⁸ In breaking from the tradition of the ars dictaminis to focus on style and form (sometimes) regardless of the recipient, Erasmus wrote the following: In all of this we must remember there is an important difference between a book and a letter, in that the latter must be adapted as far as possible to the immediate occasion, and to contemporary topics and individuals.
⁹ Erasmus further insisted that a letter should adapt itself to every kind of subject and circumstance . . . It will not speak of the same occasions or to all persons alike.
¹⁰
While we lack any evidence that Arndt read the conscribendis, there are elements in his correspondence that point directly to the influence of Erasmus’s ideas. Arndt had no interest in the Ciceronian style, and his approach to writing letters very much followed Erasmus’s advice that they should suit the particular circumstances of the moment. The distinction between book and letter made by Erasmus goes to the heart of the question of how Arndt could appear to say quite different things in different circumstances. It is not only useful to see the influence of Erasmus’s approach on Arndt; I believe it is also helpful for the interpreter of early modern letters. While the modern research cited previously is helpful in delineating the two extremes one must avoid, it seems that understanding the Erasmian model for letter writing serves as the best lens for examining Arndt’s letters.
The largely literary preoccupations of current research on correspondence do not provide an adequate basis for the interpretation of Johann Arndt.¹¹ The reason for this, as my research will show, is that his letters cannot be reduced to any particular formula. Arndt, as seen in his published works, wrote with a simple, often repetitive style. He wrote to be clearly understood by the unlearned. And while his correspondents were usually university-educated men, the late medieval and early modern tradition of the ars dictaminis was of no concern to Arndt. More significant was the humanist tradition forged by Erasmus in the sixteenth century, but this was largely envisaged for Latin letters, for the vernacular style remained fluid and unfixed. This is what we find in Arndt: elements of established traditions combined with his own distinctive interests and character. A careful reading of the letters enables us to learn much about him both by what is said and by what is left unsaid. The literary approach to the texts has taught us to be sensitive to language and concealed meanings, and we shall find these in Arndt. But the letters must also be read historically for their rich information on events and persons. They are difficult sources, written by a difficult man, and they are anything but formulaic.

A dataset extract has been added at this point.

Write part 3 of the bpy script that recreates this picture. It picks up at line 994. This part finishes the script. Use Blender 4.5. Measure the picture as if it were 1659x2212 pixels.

Chapter one will examine the small amount of biographical information that is known about Arndt. This will enable us to place Arndt’s vision for the church within specific historical contexts. Second, a brief analysis of his enormously popular True Christianity will be presented. This was by far his best-known work, and it did the most to establish his public persona across Europe. He wrote it while serving as a pastor, and it contained his proposed remedy for the spiritual malaises of the church as he saw them.
Chapter two will present Arndt’s correspondence in the context of Lutheran orthodoxy. While the true meaning of orthodoxy in the Lutheran church can be debated, after the Book of Concord was written and accepted, it became the benchmark for proper Lutheran doctrinal formation. The Book of Concord, especially the Epitome of the Formula of Concord, which dealt with the various theological controversies after the death of Martin Luther, will be explicated. The letters reveal Arndt as a concerned and informed Lutheran who wished his writings to be understood in light of the standard of Lutheran orthodoxy.